▶ _EXERCISE GOAL_
Extract, unchanged, every line from the top of the material below through the line with "cam.dof.use_dof = True;", and no more.

━━━

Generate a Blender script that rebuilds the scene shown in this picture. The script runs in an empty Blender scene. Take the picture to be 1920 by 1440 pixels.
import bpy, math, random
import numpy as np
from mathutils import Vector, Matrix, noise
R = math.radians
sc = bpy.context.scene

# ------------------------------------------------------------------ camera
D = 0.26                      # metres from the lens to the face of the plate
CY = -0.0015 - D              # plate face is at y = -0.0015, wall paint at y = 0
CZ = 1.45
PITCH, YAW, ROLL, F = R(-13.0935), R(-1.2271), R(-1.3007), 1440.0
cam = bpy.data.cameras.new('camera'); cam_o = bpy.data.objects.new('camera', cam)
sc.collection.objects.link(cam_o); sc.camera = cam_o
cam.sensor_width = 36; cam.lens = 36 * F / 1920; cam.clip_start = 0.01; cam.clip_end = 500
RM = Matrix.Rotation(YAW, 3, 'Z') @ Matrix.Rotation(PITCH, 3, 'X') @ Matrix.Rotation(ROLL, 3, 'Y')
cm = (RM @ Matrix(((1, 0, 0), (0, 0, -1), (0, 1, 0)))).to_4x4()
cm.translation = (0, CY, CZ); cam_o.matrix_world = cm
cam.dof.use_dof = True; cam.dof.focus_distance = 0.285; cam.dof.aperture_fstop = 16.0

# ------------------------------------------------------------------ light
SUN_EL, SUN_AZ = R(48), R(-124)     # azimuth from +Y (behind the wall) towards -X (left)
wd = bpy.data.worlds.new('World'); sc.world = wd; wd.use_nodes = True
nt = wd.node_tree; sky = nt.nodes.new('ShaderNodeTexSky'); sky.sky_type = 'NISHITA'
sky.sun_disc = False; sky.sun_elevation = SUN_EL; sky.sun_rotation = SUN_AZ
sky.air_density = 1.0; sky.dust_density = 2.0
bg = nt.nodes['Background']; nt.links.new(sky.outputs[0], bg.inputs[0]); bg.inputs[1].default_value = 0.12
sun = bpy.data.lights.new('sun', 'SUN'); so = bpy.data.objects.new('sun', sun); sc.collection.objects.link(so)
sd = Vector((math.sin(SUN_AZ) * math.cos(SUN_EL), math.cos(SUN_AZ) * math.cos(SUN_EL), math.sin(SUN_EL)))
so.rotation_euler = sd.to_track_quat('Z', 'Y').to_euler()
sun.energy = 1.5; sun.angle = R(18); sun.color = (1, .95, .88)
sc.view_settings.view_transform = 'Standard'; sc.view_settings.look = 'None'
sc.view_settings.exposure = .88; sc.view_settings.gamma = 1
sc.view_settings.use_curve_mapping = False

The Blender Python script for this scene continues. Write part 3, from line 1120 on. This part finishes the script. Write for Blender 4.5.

━━━

▶ _RESULT BELOW_
Generate a Blender script that rebuilds the scene shown in this picture. The script runs in an empty Blender scene. Take the picture to be 1920 by 1440 pixels.
import bpy, math, random
import numpy as np
from mathutils import Vector, Matrix, noise
R = math.radians
sc = bpy.context.scene

# ------------------------------------------------------------------ camera
D = 0.26                      # metres from the lens to the face of the plate
CY = -0.0015 - D              # plate face is at y = -0.0015, wall paint at y = 0
CZ = 1.45
PITCH, YAW, ROLL, F = R(-13.0935), R(-1.2271), R(-1.3007), 1440.0
cam = bpy.data.cameras.new('camera'); cam_o = bpy.data.objects.new('camera', cam)
sc.collection.objects.link(cam_o); sc.camera = cam_o
cam.sensor_width = 36; cam.lens = 36 * F / 1920; cam.clip_start = 0.01; cam.clip_end = 500
RM = Matrix.Rotation(YAW, 3, 'Z') @ Matrix.Rotation(PITCH, 3, 'X') @ Matrix.Rotation(ROLL, 3, 'Y')
cm = (RM @ Matrix(((1, 0, 0), (0, 0, -1), (0, 1, 0)))).to_4x4()
cm.translation = (0, CY, CZ); cam_o.matrix_world = cm
cam.dof.use_dof = True; cam.dof.focus_distance = 0.285; cam.dof.aperture_fstop = 16.0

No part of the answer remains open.